The daytime panel discussions across the Jan. 28-31 event typically drilled into digital themes and strategies to build an artist’s career. The most newsworthy was a day-two session which featured U2 manager Paul McGuinness. It was the Principle Management boss who in 2008 used the platform of MIDEM to demand ISPs counter illegal file-movements on their networks, and take control of the war on piracy. This time, he fired shots at Google’s role in undermining the proposed SOPA anti-piracy project. “Why are they not trying to solve the future in a more generous way?” McGuinness said on the panel, Why copyright still matters online?. “Ultimately it’s in their interests that the flow of content will continue. And that won’t happen unless it’s paid for.” When McGuinness talks, folks simply have to listen. Curiously, this particular panel was hosted in a small room, and those folks listening numbered no more than 30.

MIDEM traditionally gives the industry a kick-start to the New Year, and it provides sun-denied execs in the northern hemisphere a taste of spring conditions. Not this year. It rained, almost without respite.  Though it’s unfair to fire arrows at organizers for failing to hold off the rain, the pouring conditions washed-away some of their best-laid plans.
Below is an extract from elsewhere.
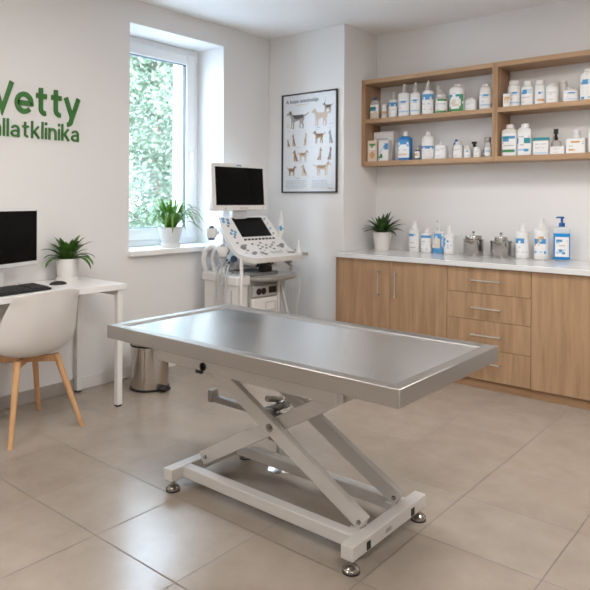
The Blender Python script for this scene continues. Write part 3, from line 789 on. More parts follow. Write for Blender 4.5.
def bottle(name, label, x, y, z, wx, wy, h, hs, n=2.0, body='hdpe', cap='hdpe', capk='screw', pat=P_BAND, lab=(.12, .82), rot=0.0, neck=.42, group=None, cat='bottle', capw=None, half=62, liquid=None):
    if n >= 3.1: rot *= .3
    """n = 2 round, larger = squarer. h total height, hs shoulder height."""
    t = thing(name, label, cat, (x, y, z), 0, group); t.rotation_euler.z = rot; ORG[t] = Vector((0, 0, 0))
    rx, ry = wx/2, wy/2; rn = min(rx, ry)*neck
    caph = {'screw': .38, 'wide': .62, 'pump': .80, 'spray': .85, 'tip': .80}[capk]
    zn = hs+(h-hs)*(1-caph)                                 # top of the shoulder
    secs = [se(rx*.90, ry*.90, n, 0), se(rx*.98, ry*.98, n, .003), se(rx, ry, n, .010), se(rx, ry, n, hs*.985)]
    for k in range(1, 6):
        q = k/5*PI/2; f = math.cos(q)
        secs.append(se(rn+(rx-rn)*f, rn+(ry-rn)*f, 2+(n-2)*f, hs+(zn-hs)*math.sin(q)))
    MB().loft(secs).build('bottle_body', M[body], t, world=False, angle=50)
    zc = zn; c = MB(); cw = capw or rn*1.25
    if capk in ('screw', 'wide'):
        k_ = 24; c.lathe([(cw*.97, zc), (cw, zc+.002), (cw*.98, h-.004), (cw*.9, h)], (0, 0, 0), 24)
    elif capk == 'tip':
        c.lathe([(cw, zc), (cw, zc+(h-zc)*.25), (cw*.80, zc+(h-zc)*.38), (cw*.62, zc+(h-zc)*.72), (cw*.72, zc+(h-zc)*.74), (cw*.66, h)], (0, 0, 0), 20)
    elif capk == 'pump':
        hh = h-zc
        c.lathe([(cw, zc), (cw*1.02, zc+hh*.05), (cw, zc+hh*.36), (cw*.9, zc+hh*.38), (cw*.42, zc+hh*.40), (cw*.40, zc+hh*.80), (cw*.75, zc+hh*.80), (cw*.8, h-.003), (cw*.6, h)], (0, 0, 0), 20)
        c.tube([(0, 0, zc+hh*.90), (-cw*1.2, 0, zc+hh*.92), (-cw*1.9, 0, zc+hh*.86)], lambda s_: cw*(.36-.12*s_), 8)
    elif capk == 'spray':
        hh = h-zc
        c.lathe([(cw, zc), (cw, zc+hh*.3), (cw*.6, zc+hh*.36), (cw*.6, zc+hh*.55)], (0, 0, 0), 18)
        c.box(-cw*1.5, cw*1.1, -cw*.5, cw*.5, zc+hh*.55, h)
        c.box(-cw*.9, -cw*.5, -cw*.3, cw*.3, zc+hh*.12, zc+hh*.56)
    c.build('cap', M[cap], t, world=False, bev=0.0)
    if liquid:
        lv = liquid
        MB().loft([se(rx*.88, ry*.88, n, .004), se(rx*1.004, ry*1.004, n, .010), se(rx*1.004, ry*1.004, n, lv)]).build('liquid', M['liquid'], t, world=False)
    if pat: put_label(t, rx*1.005 if liquid else rx, ry*1.005 if liquid else ry, n, hs*lab[0], hs*lab[1], pat, half)
    return t
def carton(name, label, x, y, z, wx, wy, h, pat, body='card', rot=0.0, group=None, lidmat=None, lidh=0.0):
    t = thing(name, label, 'box', (x, y, z), 0, group); t.rotation_euler.z = rot; ORG[t] = Vector((0, 0, 0))
    MB().box(-wx/2, wx/2, -wy/2, wy/2, 0, h-lidh).build('carton_body', M[body], t, world=False, bev=.0012)
    if lidmat: MB().box(-wx/2-.001, wx/2+.001, -wy/2-.001, wy/2+.001, h-lidh, h).build('lid', M[lidmat], t, world=False, bev=.0015)
    rows = fine(pat); nr = len(rows); nc = len(rows[0]); mats = []; idx = {}; mb = MB(); H = (h-lidh)
    for i in range(nr):
        for j in range(nc):
            c = rows[i][j]
            if c not in idx: idx[c] = len(mats); mats.append(M[LM[c]])
            x0, x1 = -wx*.46+wx*.92*j/nc, -wx*.46+wx*.92*(j+1)/nc; z1, z0 = H*.95-H*.9*i/nr, H*.95-H*.9*(i+1)/nr
            mb.add([(x0, -wy/2-.0006, z0), (x1, -wy/2-.0006, z0), (x1, -wy/2-.0006, z1), (x0, -wy/2-.0006, z1)], [(0, 1, 2, 3)], idx[c])
    mb.build('label', mats, t, world=False)
    return t
G1, G2, G3, G4, G5 = 'bottles on the upper left shelf', 'bottles and boxes on the lower left shelf', 'bottles on the upper right shelf', 'bottles and boxes on the lower right shelf', 'bottles on the worktop'
U, D_ = 1.971, 1.613; YA, YR = 4.595, 4.675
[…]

In an effort to re-connect live music with the conference, showcases were held in bars about town and the “MIDEM Festival” played host to the Ting Tings and 2ManyDJs at the Chapiteau Croisette, an eye-catching super-tent. One problem – the venue was a handful of kilometres east up the strip from the main show. It was a hike which turned-off many execs with the weather so foul, and few were aware of the free shuttle bus. Bad weather at MIDEM is more than a nuisance. It plays a significant role in how participants get about their business, at both ends of the day.

Behind closed doors, a special meeting of the international independent music community met at MIDEM for a three-hour session, the result of which was an inaugural “manifesto.” The 10-point document is a blueprint to a better future for the indies, and it’s hoped it will be ratified at the indies’ summit in New York this June. One European indie attendee told TMN he wouldn’t have attended MIDEM this year were it not for that particular meeting.

Inertia managing director Colin Daniels visited MIDEM this year as part of the Sounds Australia delegation. “MIDEM is more about new technology platforms now, not foreign trade,” he told TMN after the event. “I don’t think it has the value it used to have for record labels.”

In the past, MIDEM has been the “Mecca” for music publishers. That’s not changed, and the new format created “great opportunities to do business,” according to Peter Hebbes, who says he struck two deals and renewed three others at MIDEM for his company Hebbes Music Group. “Nothing can better a face-to-face meeting,” says Hebbes, who has attended the conference since the early 70s. “Coming from Australia, MIDEM is the only opportunity to do so in one place. It’s not cheap but with the support of Sounds Australia it's the place to be for independent music publishers.”

The reconfigured 2012 MIDEM had some painful teething problems, but change doesn’t come without some hurt. MIDEM will return in 2013 from Jan. 26-29, and for the foreseeable future. Whether it returns to its former glory, time will tell.

Lars Brandle returned to MIDEM this year for the first time since 2008. He has now attended nine MIDEMs, starting in 2001.